Pese a esta sabiduría local y a sus casi 70 siglos de existencia, Abourma no fue visitada por arqueólogos hasta 2005. Fue Loubak quien guió al primer equipo francés, con una caravana de camellos cargada de alimentos, carpas y otros equipos esenciales, incluido un generador para la investigación remota.

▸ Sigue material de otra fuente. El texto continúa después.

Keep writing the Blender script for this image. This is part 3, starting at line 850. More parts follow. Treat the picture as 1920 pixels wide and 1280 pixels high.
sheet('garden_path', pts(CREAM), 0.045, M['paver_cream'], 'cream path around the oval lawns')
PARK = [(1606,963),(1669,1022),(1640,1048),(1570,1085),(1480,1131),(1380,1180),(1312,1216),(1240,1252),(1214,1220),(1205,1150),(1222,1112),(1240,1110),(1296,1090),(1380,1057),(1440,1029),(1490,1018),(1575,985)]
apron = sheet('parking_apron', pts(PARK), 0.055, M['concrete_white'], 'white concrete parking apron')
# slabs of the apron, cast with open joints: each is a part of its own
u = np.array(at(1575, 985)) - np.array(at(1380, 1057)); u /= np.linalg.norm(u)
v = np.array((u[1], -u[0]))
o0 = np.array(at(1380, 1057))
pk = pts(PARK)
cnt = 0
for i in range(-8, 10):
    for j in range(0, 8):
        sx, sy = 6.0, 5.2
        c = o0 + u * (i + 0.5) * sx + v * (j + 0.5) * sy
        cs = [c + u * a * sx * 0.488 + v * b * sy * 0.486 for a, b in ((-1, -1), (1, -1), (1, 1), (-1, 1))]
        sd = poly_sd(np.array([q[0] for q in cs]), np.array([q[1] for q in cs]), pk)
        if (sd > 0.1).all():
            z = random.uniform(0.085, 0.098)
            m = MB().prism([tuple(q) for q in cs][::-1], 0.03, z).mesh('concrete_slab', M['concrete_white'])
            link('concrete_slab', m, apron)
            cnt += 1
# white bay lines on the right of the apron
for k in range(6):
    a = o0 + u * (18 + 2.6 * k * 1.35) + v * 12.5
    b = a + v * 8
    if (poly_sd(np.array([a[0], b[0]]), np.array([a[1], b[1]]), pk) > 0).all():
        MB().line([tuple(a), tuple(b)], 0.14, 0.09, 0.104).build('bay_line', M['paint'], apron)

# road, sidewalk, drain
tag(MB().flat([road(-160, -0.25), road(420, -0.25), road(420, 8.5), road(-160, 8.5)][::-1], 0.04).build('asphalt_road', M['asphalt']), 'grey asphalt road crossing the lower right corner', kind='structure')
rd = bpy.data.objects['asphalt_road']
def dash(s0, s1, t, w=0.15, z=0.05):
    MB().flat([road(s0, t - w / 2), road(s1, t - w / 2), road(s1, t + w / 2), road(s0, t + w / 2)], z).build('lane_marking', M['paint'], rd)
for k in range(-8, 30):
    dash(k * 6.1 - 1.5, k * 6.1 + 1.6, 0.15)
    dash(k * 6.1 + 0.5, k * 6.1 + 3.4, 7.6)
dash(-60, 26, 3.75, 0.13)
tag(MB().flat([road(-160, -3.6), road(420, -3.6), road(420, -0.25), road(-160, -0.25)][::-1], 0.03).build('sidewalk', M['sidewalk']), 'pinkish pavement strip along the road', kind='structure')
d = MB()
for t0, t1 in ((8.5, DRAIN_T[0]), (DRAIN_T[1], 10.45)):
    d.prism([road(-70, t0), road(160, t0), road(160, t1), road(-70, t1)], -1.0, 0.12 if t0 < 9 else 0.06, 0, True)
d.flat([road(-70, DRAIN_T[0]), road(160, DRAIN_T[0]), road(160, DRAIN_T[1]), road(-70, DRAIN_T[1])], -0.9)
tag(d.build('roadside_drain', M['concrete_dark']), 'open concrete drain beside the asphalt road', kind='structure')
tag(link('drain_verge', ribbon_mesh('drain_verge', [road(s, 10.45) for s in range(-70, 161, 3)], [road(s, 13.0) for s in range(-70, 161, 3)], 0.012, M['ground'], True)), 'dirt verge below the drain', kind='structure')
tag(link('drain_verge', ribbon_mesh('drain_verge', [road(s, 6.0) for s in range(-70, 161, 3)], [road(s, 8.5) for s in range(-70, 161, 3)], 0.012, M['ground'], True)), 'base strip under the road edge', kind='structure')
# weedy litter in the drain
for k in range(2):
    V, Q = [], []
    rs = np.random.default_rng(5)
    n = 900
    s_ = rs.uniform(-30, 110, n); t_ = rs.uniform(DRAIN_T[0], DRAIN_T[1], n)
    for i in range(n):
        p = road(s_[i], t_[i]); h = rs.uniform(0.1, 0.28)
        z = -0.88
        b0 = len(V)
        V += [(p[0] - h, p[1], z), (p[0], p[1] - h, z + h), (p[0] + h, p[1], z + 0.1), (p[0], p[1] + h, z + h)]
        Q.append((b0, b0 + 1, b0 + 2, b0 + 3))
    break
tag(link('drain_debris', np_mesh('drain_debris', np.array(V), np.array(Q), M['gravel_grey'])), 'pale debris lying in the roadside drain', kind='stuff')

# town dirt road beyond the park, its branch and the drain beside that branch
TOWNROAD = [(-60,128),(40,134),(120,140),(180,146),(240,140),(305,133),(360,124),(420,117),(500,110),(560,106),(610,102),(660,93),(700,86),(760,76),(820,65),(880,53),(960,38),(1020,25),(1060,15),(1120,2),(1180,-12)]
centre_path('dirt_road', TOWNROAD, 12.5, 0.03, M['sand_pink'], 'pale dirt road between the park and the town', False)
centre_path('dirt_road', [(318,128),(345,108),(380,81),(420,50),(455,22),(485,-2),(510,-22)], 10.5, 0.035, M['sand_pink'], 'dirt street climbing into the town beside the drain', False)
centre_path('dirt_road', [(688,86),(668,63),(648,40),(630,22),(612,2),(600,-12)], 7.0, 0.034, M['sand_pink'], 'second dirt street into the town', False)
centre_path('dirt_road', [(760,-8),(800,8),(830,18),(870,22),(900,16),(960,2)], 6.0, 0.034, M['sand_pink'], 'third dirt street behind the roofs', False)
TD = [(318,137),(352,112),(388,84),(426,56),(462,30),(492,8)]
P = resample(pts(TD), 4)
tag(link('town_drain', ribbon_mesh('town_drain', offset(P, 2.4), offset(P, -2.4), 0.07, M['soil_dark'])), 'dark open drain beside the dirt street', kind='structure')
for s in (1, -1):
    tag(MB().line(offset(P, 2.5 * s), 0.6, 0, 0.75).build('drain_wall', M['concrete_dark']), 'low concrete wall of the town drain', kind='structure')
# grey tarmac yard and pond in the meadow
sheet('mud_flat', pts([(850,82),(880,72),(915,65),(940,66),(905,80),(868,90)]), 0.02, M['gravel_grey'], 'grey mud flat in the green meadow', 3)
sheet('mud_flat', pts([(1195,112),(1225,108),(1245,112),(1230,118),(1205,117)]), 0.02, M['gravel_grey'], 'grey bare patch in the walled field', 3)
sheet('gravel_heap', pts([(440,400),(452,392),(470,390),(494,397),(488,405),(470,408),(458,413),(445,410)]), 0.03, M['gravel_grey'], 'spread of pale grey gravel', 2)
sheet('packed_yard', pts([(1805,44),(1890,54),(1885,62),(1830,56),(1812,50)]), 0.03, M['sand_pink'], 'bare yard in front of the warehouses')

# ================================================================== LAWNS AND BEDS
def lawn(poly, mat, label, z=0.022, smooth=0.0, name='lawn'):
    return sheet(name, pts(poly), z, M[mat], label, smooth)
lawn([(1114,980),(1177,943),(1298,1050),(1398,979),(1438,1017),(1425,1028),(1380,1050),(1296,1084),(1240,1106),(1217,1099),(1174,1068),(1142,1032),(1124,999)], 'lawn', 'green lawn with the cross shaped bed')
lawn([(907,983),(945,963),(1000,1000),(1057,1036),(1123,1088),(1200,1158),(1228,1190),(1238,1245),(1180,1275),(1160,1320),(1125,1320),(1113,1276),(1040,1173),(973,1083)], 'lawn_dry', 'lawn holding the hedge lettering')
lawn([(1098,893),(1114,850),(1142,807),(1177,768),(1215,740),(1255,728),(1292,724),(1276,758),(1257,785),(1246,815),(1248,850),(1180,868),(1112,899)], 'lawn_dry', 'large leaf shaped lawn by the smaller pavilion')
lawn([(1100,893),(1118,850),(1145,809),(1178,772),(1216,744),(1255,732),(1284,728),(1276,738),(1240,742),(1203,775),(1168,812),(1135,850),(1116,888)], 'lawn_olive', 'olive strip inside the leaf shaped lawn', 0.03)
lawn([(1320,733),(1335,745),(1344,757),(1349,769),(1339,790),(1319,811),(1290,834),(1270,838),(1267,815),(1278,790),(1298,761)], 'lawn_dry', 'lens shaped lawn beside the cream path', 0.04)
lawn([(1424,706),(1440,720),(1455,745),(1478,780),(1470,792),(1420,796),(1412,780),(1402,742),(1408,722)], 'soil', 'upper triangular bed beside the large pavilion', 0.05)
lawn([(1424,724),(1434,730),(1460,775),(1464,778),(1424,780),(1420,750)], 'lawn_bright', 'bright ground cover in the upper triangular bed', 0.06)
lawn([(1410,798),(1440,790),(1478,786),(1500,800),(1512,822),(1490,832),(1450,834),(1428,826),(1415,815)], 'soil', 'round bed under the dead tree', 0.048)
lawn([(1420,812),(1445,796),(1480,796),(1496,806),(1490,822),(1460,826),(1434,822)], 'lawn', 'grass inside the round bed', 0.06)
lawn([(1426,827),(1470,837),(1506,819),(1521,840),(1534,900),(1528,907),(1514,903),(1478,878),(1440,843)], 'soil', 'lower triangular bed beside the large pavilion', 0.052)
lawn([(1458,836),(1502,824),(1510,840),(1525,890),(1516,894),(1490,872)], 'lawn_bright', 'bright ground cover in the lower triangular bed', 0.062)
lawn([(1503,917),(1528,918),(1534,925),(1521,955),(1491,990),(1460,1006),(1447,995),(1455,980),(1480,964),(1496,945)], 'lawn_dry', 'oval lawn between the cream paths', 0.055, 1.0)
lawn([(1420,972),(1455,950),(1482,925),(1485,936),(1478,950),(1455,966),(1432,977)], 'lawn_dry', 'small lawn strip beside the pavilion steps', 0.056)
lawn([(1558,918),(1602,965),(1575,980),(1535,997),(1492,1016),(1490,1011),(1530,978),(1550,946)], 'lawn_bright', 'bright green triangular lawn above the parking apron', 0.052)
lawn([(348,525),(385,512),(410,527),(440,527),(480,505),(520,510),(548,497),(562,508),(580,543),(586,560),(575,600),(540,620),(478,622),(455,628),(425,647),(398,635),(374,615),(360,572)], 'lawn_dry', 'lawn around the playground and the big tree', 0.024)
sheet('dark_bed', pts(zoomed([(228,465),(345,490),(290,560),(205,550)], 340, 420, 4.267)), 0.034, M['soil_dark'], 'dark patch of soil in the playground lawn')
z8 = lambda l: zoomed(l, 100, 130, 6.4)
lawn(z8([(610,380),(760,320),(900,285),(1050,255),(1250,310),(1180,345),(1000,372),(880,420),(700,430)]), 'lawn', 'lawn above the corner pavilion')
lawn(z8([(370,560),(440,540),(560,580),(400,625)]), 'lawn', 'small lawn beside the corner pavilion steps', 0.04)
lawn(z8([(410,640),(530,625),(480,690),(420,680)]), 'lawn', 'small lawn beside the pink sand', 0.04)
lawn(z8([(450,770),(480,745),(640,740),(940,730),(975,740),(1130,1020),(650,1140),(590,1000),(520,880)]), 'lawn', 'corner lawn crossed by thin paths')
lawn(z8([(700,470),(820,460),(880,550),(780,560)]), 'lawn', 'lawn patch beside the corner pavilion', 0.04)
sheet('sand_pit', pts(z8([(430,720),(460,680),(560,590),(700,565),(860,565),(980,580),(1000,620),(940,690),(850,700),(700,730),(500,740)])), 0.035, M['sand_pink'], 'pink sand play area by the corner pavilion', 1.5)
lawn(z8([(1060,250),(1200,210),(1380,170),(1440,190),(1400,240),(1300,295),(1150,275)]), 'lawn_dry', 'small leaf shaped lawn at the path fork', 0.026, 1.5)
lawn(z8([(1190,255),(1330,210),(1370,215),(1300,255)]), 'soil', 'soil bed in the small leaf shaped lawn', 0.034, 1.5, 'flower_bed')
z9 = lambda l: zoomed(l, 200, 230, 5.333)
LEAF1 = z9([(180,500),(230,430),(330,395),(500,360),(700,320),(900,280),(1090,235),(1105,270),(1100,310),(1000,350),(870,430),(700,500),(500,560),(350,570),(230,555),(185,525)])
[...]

El arqueólogo Benoit Poisblaud, integrante de aquel primer equipo, recuerda hoy, todavía con asombro, el momento que vio por primera vez este «sitio extraordinario» que no existe en otro lugar de la región y que tuvo la suerte de analizar como investigador a sus 25 años. «Abourma es la continuidad de varios milenios de paisajes y grabados realizados por pueblos muy diferentes: cazadores, pastores y los que los siguieron. Son miles y miles de representaciones», describe. Los grabados más antiguos datan de 5.000 años antes de Cristo, mientras otros más nuevos son de hace dos milenios.

Guardianes del desierto

África posee una gran riqueza de enclaves arqueológicos, pero muy pocos, especialmente el arte realizado en roca, han sido estudiados a fondo, según Emmanuel Ndiema, jefe de Arqueología de los Museos Nacionales de Kenia, en Nairobi. El calcula que únicamente entre el 10% y el 20% de los tesoros arqueológicos del África Subsahariana han sido debidamente investigados.

Esas cifras ponen en riesgo el valor universal y la preservación de estos hallazgos, que podrían atraer turistas y amantes de la historia; sin embargo, la visibilidad también podría poner en peligro estas joyas de valor incalculable. Y eso lo sabe muy bien Abourma, que hoy recibe a sus pocos visitantes sin cercas, barreras ni reglas. No le preocupa. Y asegura rotundo: «Nadie puede venir aquí sin que yo lo sepa».